The Science at Sea is the newest addition to Captiva Cruises’ Summer of Family Fun, which also includes the Shoreline Discovery cruise, where you will explore a secluded beach; beach and shelling excursions to Cayo Costa State Park; lunch on Cabbage Key and Useppa Island; dolphin wildlife and adventure; and the night sky astronomy cruise.

Kids can take part in Captiva Cruises’ Junior Naturalist program, where upon completion of two of the designated junior naturalist programs (a $5 off coupon will be given for kids for a second junior naturalist cruise) kids receive a Captiva Cruises’ junior naturalist certificate.

Additional information and reservations for any of the Captiva Cruises’ tours and programs can be obtained by calling 472-5300.
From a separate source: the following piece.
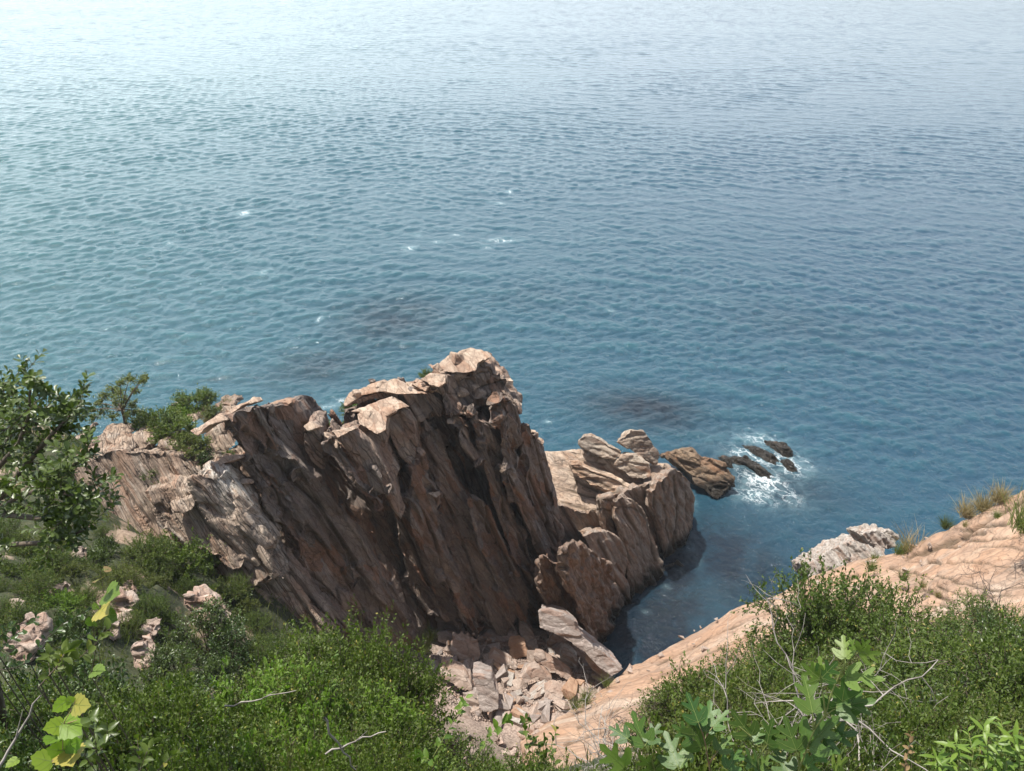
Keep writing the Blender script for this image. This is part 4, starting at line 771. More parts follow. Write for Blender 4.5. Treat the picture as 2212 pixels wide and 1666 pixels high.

Nine-year-old Zachary Gorlach helps pull up the trawling net during the Science at Sea adventure. Zachary and three other kids learned about the importance of marine life and its habitat from environmental educator Richard Finkel.

Five-year-old Jessica Gorlach holds sea grass while environmental educator Richard Finkel discusses its importance to marine life. Jessica took part in Captiva Cruises’ new Science at Sea excursion. The information collected during the one-and-a-half hour cruise is provided to Sanibel-Captiva Conservation Foundation for its ongoing water quality research.